Die fehlenden Informationen im Brief stehen ohnehin im Kontrast zu den anonymen FBI-Mitarbeitern, die nun unter der Hand diese Informationen an die Medien geben. Die fügen nach und nach Puzzleteile zusammen, die Demokraten und Republikaner wiederum in Echtzeit in ihre passenden Theorien zur Brisanz des Materials einflechten. Unklar bleibt unter dem Strich, was genau das FBI untersucht und wie lange das dauern wird.
Verschiedene Kongressabgeordnete, vor allem aus dem Lager der Demokraten, haben Comey bereits um ein Briefing gebeten. Eine Anhörung vor einem Ausschuss dürfte davon abhängen, ob die in beiden Kammern die Mehrheit haltenden Republikaner eher von den Spekulationen oder dem Stand der aktuellen Entwicklungen profitieren.
Die Öffentlichkeit erfährt vom FBI in der Regel keine Details zu laufenden Ermittlungen. Doch in diesem Falle geht es für die US-Bürger auch darum, ihre Wahlentscheidung bestmöglich informiert zu treffen, argumentieren die Liberalen. Es sei "geboten", dass die Behörde die Angelegenheit zügig erkläre, fordert deshalb auch die Kandidatin Hillary Clinton.
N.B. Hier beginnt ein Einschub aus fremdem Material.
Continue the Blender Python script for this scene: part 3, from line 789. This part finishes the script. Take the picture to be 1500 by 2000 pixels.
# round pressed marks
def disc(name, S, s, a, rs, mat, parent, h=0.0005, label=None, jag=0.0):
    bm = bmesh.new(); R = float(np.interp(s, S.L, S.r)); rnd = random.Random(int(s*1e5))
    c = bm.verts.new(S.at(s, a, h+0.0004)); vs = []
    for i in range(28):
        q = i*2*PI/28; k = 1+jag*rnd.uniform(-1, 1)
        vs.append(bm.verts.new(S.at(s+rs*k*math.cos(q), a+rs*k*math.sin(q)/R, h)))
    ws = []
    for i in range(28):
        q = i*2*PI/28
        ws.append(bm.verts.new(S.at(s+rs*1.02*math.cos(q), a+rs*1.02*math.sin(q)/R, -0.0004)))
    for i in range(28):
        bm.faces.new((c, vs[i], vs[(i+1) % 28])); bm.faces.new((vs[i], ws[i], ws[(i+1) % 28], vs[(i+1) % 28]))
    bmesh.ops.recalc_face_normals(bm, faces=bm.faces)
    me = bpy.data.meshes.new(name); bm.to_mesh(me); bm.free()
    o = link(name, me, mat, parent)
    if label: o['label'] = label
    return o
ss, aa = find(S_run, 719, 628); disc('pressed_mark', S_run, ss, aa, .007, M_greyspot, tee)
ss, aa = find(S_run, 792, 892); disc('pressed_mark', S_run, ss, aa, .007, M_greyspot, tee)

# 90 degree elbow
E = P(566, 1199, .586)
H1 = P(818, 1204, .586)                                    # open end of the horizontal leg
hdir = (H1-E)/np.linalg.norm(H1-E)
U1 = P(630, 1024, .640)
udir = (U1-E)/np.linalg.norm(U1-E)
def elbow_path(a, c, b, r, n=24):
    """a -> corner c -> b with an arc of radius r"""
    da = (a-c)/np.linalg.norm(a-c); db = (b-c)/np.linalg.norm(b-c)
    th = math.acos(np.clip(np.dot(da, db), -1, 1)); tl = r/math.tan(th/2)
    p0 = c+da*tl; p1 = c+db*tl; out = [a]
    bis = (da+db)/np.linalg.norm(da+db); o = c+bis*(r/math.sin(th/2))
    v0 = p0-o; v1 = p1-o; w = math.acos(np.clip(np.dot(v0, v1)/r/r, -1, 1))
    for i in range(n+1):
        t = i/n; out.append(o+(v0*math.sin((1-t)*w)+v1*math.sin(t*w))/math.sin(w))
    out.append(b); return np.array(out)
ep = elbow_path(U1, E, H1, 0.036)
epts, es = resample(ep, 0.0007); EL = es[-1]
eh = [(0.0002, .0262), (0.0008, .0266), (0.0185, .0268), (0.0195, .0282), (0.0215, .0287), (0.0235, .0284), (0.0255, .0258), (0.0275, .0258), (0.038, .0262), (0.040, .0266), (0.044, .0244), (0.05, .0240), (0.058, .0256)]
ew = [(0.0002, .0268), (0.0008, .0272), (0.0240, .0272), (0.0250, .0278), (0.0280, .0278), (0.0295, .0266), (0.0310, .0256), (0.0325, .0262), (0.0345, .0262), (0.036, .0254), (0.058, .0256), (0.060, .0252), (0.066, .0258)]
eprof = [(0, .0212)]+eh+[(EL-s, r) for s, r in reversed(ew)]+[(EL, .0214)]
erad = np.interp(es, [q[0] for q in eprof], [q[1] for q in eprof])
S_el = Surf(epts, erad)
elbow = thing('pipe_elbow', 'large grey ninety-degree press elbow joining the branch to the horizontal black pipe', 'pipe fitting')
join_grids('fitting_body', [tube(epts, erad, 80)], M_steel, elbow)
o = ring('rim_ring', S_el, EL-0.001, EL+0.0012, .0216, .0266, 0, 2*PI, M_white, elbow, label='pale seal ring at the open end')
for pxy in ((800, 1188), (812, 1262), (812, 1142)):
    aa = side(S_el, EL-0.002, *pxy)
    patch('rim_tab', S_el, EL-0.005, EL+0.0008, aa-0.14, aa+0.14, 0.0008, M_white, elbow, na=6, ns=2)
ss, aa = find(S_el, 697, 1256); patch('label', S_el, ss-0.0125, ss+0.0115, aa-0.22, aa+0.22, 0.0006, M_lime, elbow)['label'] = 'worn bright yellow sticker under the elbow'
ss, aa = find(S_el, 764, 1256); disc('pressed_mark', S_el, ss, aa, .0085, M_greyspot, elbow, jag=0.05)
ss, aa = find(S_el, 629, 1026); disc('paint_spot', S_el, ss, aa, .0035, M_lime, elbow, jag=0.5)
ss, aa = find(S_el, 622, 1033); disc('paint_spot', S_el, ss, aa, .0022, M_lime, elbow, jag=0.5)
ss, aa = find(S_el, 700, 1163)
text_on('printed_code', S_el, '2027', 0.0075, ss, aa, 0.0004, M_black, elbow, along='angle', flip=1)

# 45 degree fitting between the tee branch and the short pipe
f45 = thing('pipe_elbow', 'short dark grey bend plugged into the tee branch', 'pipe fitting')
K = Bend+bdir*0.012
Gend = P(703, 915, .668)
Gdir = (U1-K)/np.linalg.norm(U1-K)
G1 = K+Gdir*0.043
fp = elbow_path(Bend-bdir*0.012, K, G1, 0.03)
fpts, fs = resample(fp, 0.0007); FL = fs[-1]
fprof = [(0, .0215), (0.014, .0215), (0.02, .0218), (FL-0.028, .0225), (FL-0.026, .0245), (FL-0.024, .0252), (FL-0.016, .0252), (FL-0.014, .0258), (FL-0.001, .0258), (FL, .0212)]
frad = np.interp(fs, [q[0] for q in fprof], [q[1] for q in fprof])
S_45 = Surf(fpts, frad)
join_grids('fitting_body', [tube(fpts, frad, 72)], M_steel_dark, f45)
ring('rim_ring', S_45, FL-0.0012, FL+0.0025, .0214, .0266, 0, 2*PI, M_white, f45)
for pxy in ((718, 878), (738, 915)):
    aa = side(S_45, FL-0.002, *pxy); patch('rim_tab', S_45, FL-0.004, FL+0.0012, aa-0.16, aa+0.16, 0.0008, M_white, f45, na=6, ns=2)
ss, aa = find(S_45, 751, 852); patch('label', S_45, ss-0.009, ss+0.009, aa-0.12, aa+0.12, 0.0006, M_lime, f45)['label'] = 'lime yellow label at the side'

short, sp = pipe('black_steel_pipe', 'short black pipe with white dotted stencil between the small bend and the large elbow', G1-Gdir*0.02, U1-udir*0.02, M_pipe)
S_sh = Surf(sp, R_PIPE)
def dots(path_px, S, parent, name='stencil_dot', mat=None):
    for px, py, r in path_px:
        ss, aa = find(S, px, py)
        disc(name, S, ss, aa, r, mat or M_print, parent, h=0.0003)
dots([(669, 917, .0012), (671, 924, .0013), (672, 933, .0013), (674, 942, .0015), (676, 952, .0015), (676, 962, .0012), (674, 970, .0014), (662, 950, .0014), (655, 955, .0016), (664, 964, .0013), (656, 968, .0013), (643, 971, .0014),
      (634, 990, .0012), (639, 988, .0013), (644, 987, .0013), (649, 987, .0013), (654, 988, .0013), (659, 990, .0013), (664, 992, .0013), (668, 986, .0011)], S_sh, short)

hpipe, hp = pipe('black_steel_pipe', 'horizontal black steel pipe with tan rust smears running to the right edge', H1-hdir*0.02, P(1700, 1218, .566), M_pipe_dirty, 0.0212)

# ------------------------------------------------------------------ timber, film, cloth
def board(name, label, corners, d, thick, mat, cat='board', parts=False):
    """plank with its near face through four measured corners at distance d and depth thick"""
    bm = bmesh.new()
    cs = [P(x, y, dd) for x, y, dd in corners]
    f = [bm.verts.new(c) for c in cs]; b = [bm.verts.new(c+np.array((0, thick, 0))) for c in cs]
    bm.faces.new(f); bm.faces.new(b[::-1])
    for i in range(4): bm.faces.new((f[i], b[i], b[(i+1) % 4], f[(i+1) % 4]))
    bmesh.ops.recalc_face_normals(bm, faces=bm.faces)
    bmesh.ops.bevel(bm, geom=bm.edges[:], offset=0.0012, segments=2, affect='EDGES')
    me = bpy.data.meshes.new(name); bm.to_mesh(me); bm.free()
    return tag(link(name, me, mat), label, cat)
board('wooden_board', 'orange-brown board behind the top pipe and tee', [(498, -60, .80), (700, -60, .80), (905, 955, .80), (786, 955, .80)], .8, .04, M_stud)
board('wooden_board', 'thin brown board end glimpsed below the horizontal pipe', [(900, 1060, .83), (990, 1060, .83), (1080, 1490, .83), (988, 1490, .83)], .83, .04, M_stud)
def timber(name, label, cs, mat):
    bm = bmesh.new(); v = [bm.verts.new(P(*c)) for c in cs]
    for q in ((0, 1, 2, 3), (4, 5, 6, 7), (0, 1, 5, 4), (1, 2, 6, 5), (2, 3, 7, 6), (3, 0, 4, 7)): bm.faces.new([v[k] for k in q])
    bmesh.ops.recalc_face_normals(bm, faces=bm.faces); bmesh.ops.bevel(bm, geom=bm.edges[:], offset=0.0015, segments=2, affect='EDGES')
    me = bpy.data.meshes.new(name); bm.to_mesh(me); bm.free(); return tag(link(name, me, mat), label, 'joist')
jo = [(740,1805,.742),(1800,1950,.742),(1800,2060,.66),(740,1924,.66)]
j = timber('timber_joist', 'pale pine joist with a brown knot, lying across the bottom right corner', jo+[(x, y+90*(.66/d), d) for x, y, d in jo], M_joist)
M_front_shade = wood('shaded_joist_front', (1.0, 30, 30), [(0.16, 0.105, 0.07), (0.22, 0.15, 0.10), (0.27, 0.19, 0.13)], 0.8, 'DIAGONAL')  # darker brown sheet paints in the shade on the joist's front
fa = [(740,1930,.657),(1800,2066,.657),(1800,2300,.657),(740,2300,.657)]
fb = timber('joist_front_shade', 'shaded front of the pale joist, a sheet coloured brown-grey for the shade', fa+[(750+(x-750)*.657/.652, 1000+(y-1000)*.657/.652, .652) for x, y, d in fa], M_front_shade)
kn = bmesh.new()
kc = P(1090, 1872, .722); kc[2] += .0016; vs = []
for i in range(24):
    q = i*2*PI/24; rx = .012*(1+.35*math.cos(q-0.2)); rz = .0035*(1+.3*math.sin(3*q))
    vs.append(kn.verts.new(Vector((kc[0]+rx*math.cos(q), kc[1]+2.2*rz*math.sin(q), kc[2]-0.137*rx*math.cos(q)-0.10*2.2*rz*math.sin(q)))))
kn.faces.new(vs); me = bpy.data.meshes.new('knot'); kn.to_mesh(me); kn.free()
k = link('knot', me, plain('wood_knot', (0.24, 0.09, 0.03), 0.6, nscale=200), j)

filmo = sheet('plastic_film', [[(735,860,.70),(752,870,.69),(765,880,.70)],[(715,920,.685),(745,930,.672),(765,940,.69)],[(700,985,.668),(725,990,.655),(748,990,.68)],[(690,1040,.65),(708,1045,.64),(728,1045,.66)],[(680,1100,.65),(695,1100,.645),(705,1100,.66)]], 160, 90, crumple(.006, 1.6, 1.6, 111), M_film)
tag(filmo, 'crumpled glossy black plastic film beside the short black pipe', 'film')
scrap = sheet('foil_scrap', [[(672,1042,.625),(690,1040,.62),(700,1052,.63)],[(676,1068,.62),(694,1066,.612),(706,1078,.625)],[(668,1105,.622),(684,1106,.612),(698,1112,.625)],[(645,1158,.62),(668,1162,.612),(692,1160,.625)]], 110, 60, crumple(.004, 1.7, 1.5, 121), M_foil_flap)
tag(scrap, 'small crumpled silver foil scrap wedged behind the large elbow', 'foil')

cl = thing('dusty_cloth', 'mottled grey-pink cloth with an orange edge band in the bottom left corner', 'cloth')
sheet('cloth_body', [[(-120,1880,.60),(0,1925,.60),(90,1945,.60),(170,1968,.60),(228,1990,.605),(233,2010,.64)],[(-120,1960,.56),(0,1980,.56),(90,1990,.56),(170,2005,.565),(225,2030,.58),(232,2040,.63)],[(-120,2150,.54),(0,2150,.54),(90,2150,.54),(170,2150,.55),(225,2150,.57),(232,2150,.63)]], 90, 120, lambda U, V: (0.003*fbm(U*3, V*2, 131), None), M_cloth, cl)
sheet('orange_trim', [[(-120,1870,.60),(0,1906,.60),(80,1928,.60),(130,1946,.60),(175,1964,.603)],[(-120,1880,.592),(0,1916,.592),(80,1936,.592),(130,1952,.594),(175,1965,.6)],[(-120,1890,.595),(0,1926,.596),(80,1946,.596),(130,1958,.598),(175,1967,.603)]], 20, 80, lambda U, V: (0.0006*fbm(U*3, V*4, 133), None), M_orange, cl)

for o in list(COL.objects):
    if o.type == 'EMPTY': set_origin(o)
Comey zeigte sich bereits im Juli als durchaus politisch geübt und bereit, mit Traditionen zu brechen: Das Fazit der FBI-Ermittlungen zu den Clinton-Servern stellte er entgegen der Gepflogenheiten persönlich in einer längeren Rede vor. Dort begründete er sachlich, weshalb er keine Anklage empfehle, kritisierte Clinton aber auch als "extrem sorglos" in der Geheimhaltung. Damals begründete Comey dies mit der Verpflichtung, durch völlige Transparenz keine Zweifel an der Integrität des FBI und seiner Ermittlungen aufkommen zu lassen.
Egal, was er in den kommenden Tagen tun wird: Die Entscheidung des FBI-Chefs wird als politischer Entschluss interpretiert werden.